Today, we are all Hokies.

No sentient human being can watch the images of despair on the TV news, and not feel the pain of everyone at Virginia Tech, and in the small supporting township of Blacksburg, Virginia.

But we must also wonder, in confusion, what has become of our country. What on earth made this happen? What did we do that was so wrong that it could bring this to pass?

I can remember the Sixties like they were yesterday.

At home, America seemed to be a land of plenty. And Americans sought to carry that good feeling to new frontiers around the globe.

My father was a part of that crusade. Which is how I ended up being born and bred in England, even though my family had made the initial journey to America with the rest of the pilgrims, on the Mayflower.

My dad helped to introduce the American Express card to all points north and south, on the other side of the Atlantic - in Europe, the Middle East and in Africa.

It's difficult to conceive of a time when such capitalist artifacts were not commonplace around the world. But it was an era of adventure, heralded by John Kennedy's rousing words from the steps of the Capitol in Washington.

And then it all went wrong.

Assassinations. Vietnam. Watergate. A loss of innocence. A loss of pride. The adventure just crumbling away. I spent my teenage years in Europe avoiding the graffiti on the walls calling for all Yanks to go home.

When you believe that your excessive bonhomie and good fortune are impenetrable, and that you are welcome wherever you go, it's a mind-shock to discover that you're vulnerable after all, and that your neighbors were just waiting for you to fall over.

America withdrew into itself. It dropped all pretence of genuine altruism, and turned instead to self-gratification.

Ambition and greed were the driving forces at home, and where before America had prided itself on its spirit of outgoing generosity and charity when dealing with the rest of the world, now it was determined only to ensure that none got in its way.

The 'me' generations took over. Two stock booms. Corporate malfeasance. And a growing disparity between the rich and the poor.

An economic policy fuelled by greed; a social policy based on hatred; and a foreign policy driven by revenge.

These are the character traits by which America is recognised around the world in the 21st century.

But don't blame just our leaders. We have all cheered and encouraged the development of the society in which we live today.

It is not Congress or our Presidents who made us cynical and selfish.
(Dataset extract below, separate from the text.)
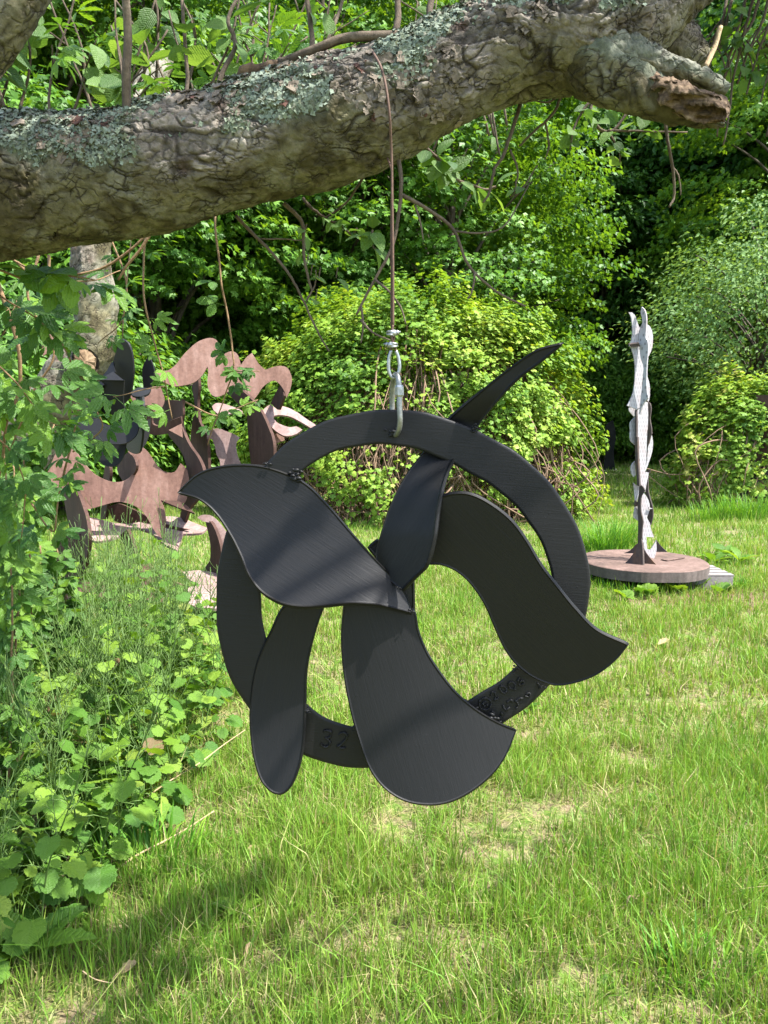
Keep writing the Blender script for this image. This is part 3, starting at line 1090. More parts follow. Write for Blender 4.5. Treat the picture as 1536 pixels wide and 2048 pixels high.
def blade(name, pts, dfun, thick, mat, parent, spacing=6.0, grid=9.0, corner=62):
    ol = outline(pts, spacing, corner)
    n = len(ol)
    area = np.sum(ol[:, 0] * np.roll(ol[:, 1], -1) - np.roll(ol[:, 0], -1) * ol[:, 1])
    tg = unit(np.roll(ol, -1, 0) - np.roll(ol, 1, 0))
    inn = np.stack([-tg[:, 1], tg[:, 0]], 1) * (1 if area > 0 else -1)
    ins = ol + inn * 4.0
    x0, y0 = ol.min(0)
    x1, y1 = ol.max(0)
    gx_, gy_ = np.meshgrid(np.arange(x0, x1, grid), np.arange(y0, y1, grid))
    q = np.stack([gx_.ravel(), gy_.ravel()], 1) + rng.uniform(-1, 1, (gx_.size, 2))
    q = q[inside(ol, q)]
    dmin = np.min(np.linalg.norm(q[:, None] - ol[None], axis=2), axis=1)
    q = q[dmin > 8.0]
    okin = inside(ol, ins)
    dm = np.min(np.linalg.norm(ins[:, None] - ol[None], axis=2), axis=1)
    ins = ins[okin & (dm > 3.4)]
    allp = np.concatenate([ol, ins, q])
    vv = [Vector((float(a), float(b))) for a, b in allp]
    r = delaunay_2d_cdt(vv, [(i, (i + 1) % n) for i in range(n)], [list(range(n))], 1, 1e-4)
    V2 = np.array([(v.x, v.y) for v in r[0]])
    F = np.array([f for f in r[2] if len(f) == 3])
    om = {}
    for k, src in enumerate(r[3]):
        for s_ in src:
            if s_ < n:
                om[s_] = k
    fr = np.array([P(x, y, D0 + dfun(x, y)) for x, y in V2])
    a, b, c = fr[F[:, 0]], fr[F[:, 1]], fr[F[:, 2]]
    cn = np.cross(b - a, c - a)
    view = np.array((0, 0, CAM_Z)) - a
    flip = (cn * view).sum(1) < 0
    F[flip] = F[flip][:, ::-1]
    cn[flip] *= -1
    vn = np.zeros_like(fr)
    for k in range(3):
        np.add.at(vn, F[:, k], cn)
    vn = unit(vn)
    bk = fr - vn * thick
    bi = np.array([om[k] for k in range(n)])
    bf, bb, bn = fr[bi], bk[bi], vn[bi]
    tg3 = unit(np.roll(bf, -1, 0) - np.roll(bf, 1, 0))
    out = np.cross(tg3, bn)
    cen = bf.mean(0)
    # outward sign from the 2-D winding
    sgn = np.sign(np.sum(out * (bf - np.array([P(*(ol[k] + inn[k] * 4), D0 + dfun(*(ol[k] + inn[k] * 4))) for k in range(n)])), axis=1, keepdims=True))
    out = out * sgn
    mid1 = bf * 0.75 + bb * 0.25 + out * thick * 0.32
    mid2 = bf * 0.25 + bb * 0.75 + out * thick * 0.32
    m = len(fr)
    V = np.concatenate([fr, bk, mid1, mid2])
    i = np.arange(n)
    j = (i + 1) % n
    rings = [bi, 2 * m + i, 2 * m + n + i, m + bi]
    side = []
    for r0, r1 in zip(rings[:-1], rings[1:]):
        side += [np.stack([r0, r0[j], r1[j]], 1), np.stack([r0, r1[j], r1], 1)]
    side = np.concatenate(side)
    if area > 0:
        side = side[:, ::-1]
    mb = MB()
    mb.add(V, np.concatenate([F, F[:, ::-1] + m, side]))
    o = part(name, mb, mat, parent, True)
    return o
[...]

We did that to ourselves.

It is we who encourage the paparazzi, when we rush to buy the latest photo's of celebrity disgrace.

It is we who spend hours each evening delighting in the discomfort and embarrassment of ordinary people on TV reality shows.
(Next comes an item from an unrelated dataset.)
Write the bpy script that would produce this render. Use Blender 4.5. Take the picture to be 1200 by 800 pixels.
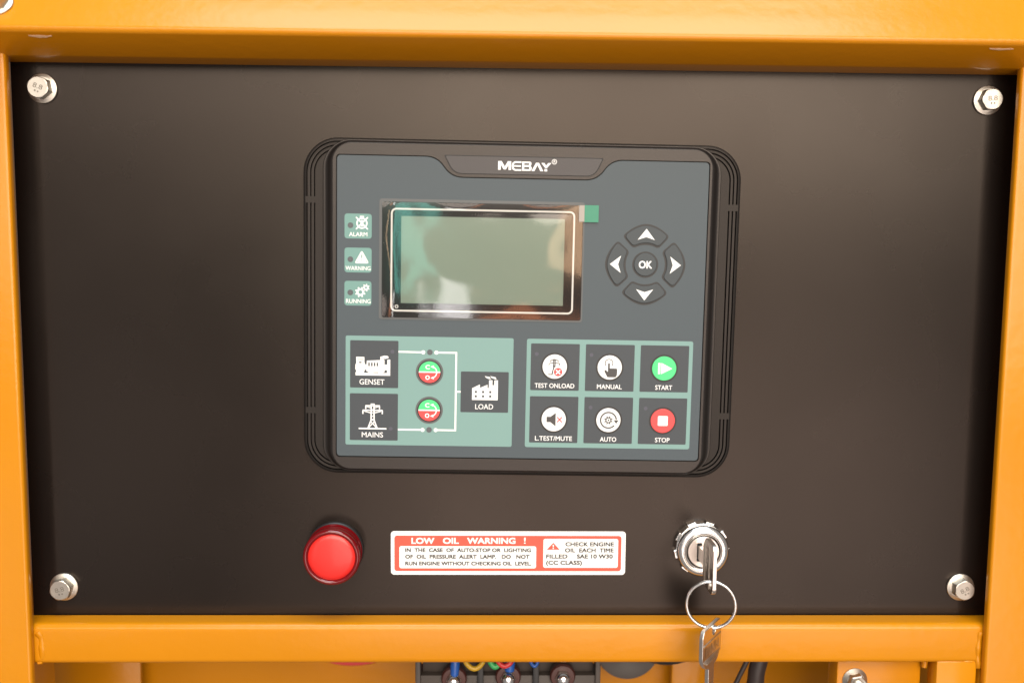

It is we who think it is cute to be selfish and mean and intolerant and abusive.

And it is we who have determined that each of us, in our daily lives, will no longer think of what we can do for others, but rather that we should react to every given situation with prototypical Alpha American Attitude.

A wise politician in England once said, you can't legislate feelings.

There is way too much anger and intolerance in America today. But the answer is not to turn our cities and our universities into over-protected fortresses. Or to start another fruitless debate about the right to bear arms.

The answer lies in each of us.

Starting today, we can all make choices about how we act and react. What we watch and read. Whether or not we take the time to help the person we see has fallen by the wayside.

It is not government that will make us a less angry and a more tolerant country. It is each of us making better choices.

The political season is upon us. We will hear much from people telling us that we can be better; that we deserve better.

I say that we are better people - right now. And all we need to prove it is to start being better people in our dealings with our neighbors and our friends.

We deserve to get only that which we are prepared to give.